Sholom Home Stories

Tim-Sholom-Blog

 

By Tim (Social Content Guy)

Over the years I have worked many different jobs. Most of them have been in the custodial field at various facilities. I am a self-proclaimed ‘neat freak’ so it makes sense that I’d enjoy this type of work. Since Saddleback doesn’t have a main office I wasn’t hired to clean any toilets or vacuum the floors. 😉 One of my favorite custodial jobs was in Saint Paul, MN at Sholom Home. Sholom Home is a multi-building facility set in a Jewish environment with apartments, assisted living, and a nursing home. The staff and residents are fantastic and I enjoyed the year that I worked there.

While working there I had many unique experiences. From working with a wonderful team of assorted folks, to meeting a survivor of the Holocaust, to leading a non-denominational ecumenical service for the Christian residents working at Sholom Home was never dull. I was humbled as I cared for the residents in different stages of life. When aging folks surround you it really sobers you to what you are bound to experience as you age. It gave me a whole different perspective on life!

In the year that I worked at Sholom Home I had so many rich experiences that I do not have time to share them all here. I do want to share a few of the gems though. One of the most vivid memories was a Christmas service I helped with. It was around Hanukkah and Christmas. There was a group of Catholics who came to serve the Catholic residents and we worked together to provide a few songs and a short homily before lunch. I should probably mention that at the time I had a thick, long beard and dreadlocks (I still have both for that matter). While the Catholic priest strummed his guitar I accompanied on my djembe (an African hand drum) and we sang Christmas carols. We got done before lunch was ready and there was a bit of an awkward silence. The priest then asked the Rabbi to share about Hanukkah. It was so awesome to hear him talking about the festival of lights and how we are all to be light in the darkness. A lovely lunch followed and I think everyone had a new perspective on life and faith. I’ll always remember that day!
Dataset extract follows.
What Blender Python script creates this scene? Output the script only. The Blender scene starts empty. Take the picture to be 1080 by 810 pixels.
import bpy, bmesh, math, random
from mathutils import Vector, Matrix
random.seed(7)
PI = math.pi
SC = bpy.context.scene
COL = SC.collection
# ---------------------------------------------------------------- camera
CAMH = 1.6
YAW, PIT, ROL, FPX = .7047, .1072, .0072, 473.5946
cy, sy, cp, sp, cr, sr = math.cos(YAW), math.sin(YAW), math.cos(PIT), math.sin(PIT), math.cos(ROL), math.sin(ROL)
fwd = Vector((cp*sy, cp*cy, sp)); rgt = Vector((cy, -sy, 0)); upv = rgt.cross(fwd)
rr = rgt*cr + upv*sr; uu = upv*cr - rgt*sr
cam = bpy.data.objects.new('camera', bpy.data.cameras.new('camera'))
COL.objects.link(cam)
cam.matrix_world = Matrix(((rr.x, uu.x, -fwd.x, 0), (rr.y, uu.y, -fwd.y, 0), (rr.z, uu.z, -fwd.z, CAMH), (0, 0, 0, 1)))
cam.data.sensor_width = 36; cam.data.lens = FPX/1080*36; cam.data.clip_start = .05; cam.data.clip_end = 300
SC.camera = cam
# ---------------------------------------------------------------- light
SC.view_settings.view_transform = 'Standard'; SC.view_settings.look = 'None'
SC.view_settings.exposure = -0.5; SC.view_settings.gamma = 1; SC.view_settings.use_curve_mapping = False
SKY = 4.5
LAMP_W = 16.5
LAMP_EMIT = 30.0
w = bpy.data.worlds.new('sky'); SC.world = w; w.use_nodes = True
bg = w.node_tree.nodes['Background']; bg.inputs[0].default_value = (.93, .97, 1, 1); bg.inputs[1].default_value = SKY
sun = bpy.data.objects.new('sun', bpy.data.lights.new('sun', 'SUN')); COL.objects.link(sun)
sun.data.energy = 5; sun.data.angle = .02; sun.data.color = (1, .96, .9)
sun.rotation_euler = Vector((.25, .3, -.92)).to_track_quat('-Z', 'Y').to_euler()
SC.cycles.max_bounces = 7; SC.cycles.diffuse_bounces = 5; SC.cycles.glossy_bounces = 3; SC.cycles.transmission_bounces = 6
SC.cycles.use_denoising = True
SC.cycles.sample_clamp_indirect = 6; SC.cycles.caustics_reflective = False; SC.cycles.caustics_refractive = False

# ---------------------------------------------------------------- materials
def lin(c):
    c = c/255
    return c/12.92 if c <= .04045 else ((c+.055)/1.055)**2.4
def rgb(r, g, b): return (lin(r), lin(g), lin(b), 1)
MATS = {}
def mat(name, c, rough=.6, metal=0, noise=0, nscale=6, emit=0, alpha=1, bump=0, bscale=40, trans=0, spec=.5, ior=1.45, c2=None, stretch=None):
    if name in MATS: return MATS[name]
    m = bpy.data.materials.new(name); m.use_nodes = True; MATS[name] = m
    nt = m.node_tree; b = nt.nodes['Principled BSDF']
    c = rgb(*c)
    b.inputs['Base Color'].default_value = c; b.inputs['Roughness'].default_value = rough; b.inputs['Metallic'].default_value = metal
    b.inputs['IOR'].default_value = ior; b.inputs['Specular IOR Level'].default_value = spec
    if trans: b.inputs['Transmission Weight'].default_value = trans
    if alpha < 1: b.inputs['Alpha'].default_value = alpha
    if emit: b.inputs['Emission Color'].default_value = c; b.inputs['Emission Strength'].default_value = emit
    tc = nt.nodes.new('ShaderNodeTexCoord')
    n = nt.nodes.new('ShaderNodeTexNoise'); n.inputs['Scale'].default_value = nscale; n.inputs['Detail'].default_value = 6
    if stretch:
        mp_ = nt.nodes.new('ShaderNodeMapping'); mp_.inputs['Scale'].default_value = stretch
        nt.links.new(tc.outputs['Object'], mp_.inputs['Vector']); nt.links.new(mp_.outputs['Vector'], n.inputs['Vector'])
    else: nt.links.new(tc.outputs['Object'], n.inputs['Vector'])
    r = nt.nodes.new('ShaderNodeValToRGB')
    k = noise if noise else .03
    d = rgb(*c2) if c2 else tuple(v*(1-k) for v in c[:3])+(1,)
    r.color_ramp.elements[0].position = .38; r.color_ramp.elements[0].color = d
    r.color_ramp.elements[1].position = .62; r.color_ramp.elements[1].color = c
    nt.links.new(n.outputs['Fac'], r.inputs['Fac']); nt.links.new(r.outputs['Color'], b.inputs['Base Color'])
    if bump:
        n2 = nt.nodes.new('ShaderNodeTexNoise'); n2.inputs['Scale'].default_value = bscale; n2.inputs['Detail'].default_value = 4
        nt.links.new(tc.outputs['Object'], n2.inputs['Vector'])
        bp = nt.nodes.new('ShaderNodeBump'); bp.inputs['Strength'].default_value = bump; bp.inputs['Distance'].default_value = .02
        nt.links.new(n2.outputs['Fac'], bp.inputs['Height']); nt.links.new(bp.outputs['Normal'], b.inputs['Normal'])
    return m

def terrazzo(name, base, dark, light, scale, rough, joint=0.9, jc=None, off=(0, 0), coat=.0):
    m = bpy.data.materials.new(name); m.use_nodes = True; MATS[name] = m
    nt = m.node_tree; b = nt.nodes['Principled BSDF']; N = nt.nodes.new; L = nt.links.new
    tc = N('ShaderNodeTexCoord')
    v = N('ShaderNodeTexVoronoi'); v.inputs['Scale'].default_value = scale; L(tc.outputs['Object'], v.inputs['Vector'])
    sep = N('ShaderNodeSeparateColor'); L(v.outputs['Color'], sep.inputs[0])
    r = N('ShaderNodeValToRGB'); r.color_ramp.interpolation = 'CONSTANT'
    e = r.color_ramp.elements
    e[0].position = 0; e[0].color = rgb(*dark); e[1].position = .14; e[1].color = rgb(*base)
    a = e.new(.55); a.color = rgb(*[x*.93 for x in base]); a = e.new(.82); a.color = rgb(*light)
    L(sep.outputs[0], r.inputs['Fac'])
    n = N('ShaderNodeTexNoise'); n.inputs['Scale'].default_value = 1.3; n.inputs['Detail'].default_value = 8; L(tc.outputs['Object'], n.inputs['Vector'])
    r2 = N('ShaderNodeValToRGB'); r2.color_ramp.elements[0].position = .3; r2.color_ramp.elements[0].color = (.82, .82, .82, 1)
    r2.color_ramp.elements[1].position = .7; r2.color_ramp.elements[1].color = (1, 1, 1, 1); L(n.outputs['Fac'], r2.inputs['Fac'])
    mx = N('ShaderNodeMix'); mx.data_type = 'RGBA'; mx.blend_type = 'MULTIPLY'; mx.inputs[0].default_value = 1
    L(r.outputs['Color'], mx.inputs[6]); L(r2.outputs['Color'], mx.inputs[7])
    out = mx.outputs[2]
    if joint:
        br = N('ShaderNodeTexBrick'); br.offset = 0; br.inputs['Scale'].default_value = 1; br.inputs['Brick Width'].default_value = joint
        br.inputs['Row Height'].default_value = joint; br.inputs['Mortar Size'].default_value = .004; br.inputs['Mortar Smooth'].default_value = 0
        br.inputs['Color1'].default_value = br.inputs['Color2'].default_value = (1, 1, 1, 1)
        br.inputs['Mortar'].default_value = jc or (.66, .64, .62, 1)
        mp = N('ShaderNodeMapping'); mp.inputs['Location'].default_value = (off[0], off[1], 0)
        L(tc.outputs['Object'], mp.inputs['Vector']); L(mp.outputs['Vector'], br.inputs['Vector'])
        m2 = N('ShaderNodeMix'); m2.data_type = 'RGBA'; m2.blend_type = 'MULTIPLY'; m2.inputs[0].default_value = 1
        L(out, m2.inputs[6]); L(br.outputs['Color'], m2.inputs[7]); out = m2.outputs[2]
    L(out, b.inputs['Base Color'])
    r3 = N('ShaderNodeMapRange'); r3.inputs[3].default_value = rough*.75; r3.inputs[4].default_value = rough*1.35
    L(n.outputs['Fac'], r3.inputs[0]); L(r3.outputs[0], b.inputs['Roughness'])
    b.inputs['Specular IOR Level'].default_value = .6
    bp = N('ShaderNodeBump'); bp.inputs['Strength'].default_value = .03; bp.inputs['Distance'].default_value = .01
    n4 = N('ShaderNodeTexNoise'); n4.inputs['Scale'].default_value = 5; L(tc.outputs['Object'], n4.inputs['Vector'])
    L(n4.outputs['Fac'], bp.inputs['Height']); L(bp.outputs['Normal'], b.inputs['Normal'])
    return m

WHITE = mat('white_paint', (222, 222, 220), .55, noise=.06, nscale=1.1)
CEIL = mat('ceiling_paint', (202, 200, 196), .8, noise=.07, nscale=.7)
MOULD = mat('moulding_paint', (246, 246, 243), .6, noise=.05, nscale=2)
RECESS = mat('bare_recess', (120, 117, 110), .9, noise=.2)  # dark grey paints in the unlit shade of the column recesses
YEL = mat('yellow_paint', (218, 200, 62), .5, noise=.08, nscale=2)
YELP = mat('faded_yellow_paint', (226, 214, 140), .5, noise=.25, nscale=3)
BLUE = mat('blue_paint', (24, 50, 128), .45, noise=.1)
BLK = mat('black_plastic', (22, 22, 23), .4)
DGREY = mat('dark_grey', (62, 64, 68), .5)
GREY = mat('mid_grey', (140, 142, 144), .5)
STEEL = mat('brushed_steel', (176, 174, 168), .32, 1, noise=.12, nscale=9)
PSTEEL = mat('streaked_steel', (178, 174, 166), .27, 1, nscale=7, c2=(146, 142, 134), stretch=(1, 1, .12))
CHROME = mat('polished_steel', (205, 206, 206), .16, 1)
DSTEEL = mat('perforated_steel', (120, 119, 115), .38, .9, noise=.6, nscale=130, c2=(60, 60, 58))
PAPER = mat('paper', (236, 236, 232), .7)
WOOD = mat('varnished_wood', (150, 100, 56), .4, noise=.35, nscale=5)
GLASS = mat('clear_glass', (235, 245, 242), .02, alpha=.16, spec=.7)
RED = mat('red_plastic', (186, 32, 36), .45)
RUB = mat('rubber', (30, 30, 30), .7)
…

Part of the assisted living facility had a memory care unit. This was for residents who had different memory challenges and needed some extra help with daily living. It might seem odd but this was my favorite floor to clean. You just never knew what was going to happen. One day I was cleaning the dining area while a few of the residents finished up their lunch. I tried to be friendly but also stay out of the way so I could finish my cleaning routine. There was a table with four women at it near where I was mopping. Out of the blue I heard one of them remark to the others,

“Did you see that?! He put his hands in my salad dish!”

Another lady replied, “No he didn’t! He’s mopping the floor.”

To which the first replied, “Who ever heard of a four year old mopping the floor?!”

Keep in mind I had a thick, long beard. It took everything I had not to laugh out loud. I really have no idea what triggered that interaction but it definitely gave me a smile throughout the rest of the day. I have always been told that I have a very youthful face but never imaged being mistaken as a four year old.

There’s a final story from my time at Sholom that I have to share. One of the truly unique ‘residents’ of Sholom Home is an African Grey parrot named GC. GC lives on the main level of Sholom near the elevators. Like all African Greys he is very vocal, speaks clearly, and can make the uncanniest noises. I actually got to clean his cage as part of my work and always made sure to give him space lest I should be bitten.

On one particular day, near Christmas, I was taking the elevator up to another floor and was joined by a deliveryman. As the delivery man passed GC’s cage GC let out a cheerful, “Merry Christmas and Happy New Year! (He whistled the end of year)” The delivery man looked surprised and said to me (in the thickest New Yorker accent you can image), “Merry Christmas?! Shouldn’t he be saying Happy Hannuker?” He had a valid point but it still made me chuckle. As far as I know GC is still alive and probably still surprises people with his greetings!

I have so many more memories from the year I worked at Sholom but these are the real gems. I learned so much about community, aging, faith, life, and death while I worked there. I’m really thankful I eventually found my way to Saddleback and no longer clean toilets (for money) but I also know that my time at Sholom helped form who I am today. If you’re ever in Saint Paul look up Sholom and go visit or volunteer. Say “Hi” to GC for me too, please.